Tuesday, December 16, 2008

Cogito ergo sum – CREDO XXII

I have only had one dream in Latin but it was so unusual, I woke my dear husband, who kindly wrote it down. I heard one sentence: Cogito ergo sum, which, of course, is Rene Descartes’ proof of his own existence – I think therefore I am. But the voice continued: Cogito ergo sum ergo scio Deus est! I think therefore I am, therefore I [can] know God exists.

The emphasis is on the difference between thinking and knowing. I have pondered on this dream for several years. It makes sense in terms of Jung’s differentiation between the ego (I), the center of consciousness, and the mystery of the Self (Divine Guest). It seems to hint that the ultimate purpose is for us to make conscious the existence of Spirit in a logical and undeniable way.

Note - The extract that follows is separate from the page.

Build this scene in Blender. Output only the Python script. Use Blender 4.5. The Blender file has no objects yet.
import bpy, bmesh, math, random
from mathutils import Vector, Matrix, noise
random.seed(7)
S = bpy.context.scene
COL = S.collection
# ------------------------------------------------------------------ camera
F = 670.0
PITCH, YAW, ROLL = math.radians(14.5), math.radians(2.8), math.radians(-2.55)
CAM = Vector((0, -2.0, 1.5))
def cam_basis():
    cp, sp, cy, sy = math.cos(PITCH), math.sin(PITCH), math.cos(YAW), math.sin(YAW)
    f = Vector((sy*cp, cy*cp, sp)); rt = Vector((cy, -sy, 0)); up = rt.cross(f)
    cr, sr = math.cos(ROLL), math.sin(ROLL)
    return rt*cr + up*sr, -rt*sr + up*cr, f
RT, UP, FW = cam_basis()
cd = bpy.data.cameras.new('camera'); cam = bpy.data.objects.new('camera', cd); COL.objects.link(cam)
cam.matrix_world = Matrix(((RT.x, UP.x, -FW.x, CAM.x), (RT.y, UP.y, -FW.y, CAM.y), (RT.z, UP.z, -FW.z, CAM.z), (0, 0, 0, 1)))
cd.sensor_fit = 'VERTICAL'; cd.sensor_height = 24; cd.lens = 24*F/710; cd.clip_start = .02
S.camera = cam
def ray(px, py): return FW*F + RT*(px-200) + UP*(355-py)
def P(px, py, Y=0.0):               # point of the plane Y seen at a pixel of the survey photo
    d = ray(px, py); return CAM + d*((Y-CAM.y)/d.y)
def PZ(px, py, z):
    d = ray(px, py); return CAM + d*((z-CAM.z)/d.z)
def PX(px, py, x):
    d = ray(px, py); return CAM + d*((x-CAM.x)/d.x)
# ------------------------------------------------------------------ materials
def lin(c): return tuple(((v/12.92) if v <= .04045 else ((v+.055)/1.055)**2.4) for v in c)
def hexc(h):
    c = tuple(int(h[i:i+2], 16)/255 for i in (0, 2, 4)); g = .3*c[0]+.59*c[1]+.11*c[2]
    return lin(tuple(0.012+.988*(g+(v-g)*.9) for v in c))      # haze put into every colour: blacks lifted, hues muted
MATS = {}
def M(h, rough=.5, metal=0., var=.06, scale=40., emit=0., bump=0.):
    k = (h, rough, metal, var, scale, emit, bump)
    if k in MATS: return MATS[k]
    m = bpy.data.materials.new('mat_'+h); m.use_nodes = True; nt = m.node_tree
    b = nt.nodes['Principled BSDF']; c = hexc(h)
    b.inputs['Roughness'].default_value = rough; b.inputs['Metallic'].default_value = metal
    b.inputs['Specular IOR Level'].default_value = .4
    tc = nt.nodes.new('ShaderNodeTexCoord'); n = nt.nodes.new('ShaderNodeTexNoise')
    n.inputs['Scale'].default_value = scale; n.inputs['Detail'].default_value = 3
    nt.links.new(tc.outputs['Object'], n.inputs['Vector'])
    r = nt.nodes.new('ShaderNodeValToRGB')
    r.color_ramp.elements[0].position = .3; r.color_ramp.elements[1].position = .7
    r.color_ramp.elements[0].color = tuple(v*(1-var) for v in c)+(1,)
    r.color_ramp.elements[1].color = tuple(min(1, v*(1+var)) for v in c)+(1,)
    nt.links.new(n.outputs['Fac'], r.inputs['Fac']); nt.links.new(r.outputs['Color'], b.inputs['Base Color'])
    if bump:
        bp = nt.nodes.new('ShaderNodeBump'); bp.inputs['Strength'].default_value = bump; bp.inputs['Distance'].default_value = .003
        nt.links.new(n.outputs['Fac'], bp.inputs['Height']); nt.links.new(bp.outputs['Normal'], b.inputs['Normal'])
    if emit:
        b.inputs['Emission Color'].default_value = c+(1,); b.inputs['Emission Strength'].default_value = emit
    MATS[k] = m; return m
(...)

This brings me back to the simple analogy of a candle. The candle is the separate ego; the wick is the individual Self, and when lit holds the flame (Divine Guest!), which is the same collective fire all over the world and is the only element of the symbolic four to give us Light, Life, and Love. So far so good?

In The Beejum Book, the child Teak goes into a lantern factory of the elves and finds every different lamp imaginable, some lovely, some tacky, some dirty and ugly, hardly giving out any light at all. She is asked to select her favorite and the one she dislikes most. Left alone, she chooses two. Then Gumblegurk, the head elf, asks her to look inside and notice that it is the same flame in each. The difference, symbolically, is the lantern, the outer persona of the individual.

When I was teaching ninth grade at Portledge, I brought in a glass box with a top. It was made for me as a gift by a friend. I put a small candle in it and lit it. Then I placed in succession a series of religious symbols: cross, Star of David, Crescent and Star, etc., and the same Light shone through each. The kids could draw birds, people, animals on tissue paper with the same result. I also put a square of black paper with just a few pin pricks in front of it. Now they all got talking – about becoming “en-lightened,” “illuminated,” and the ubiquitous references to Light in the darkness. The most breathtaking moment came when one teenaged girl remarked with awe, “That means that whatever we do to others, we are really doing to ourselves!”

So that ninth grade agreed on a new interpretation of an old commandment:
Love thy neighbor, he is thyself!

Well, we have 2,000 years of the Age of Aquarius ahead of us to figure this out – this is our collective task. Mother Teresa put it in a nutshell: “I believe in person-to-person and that God is in everyone.” The trap must be the person-to-person! Ah so!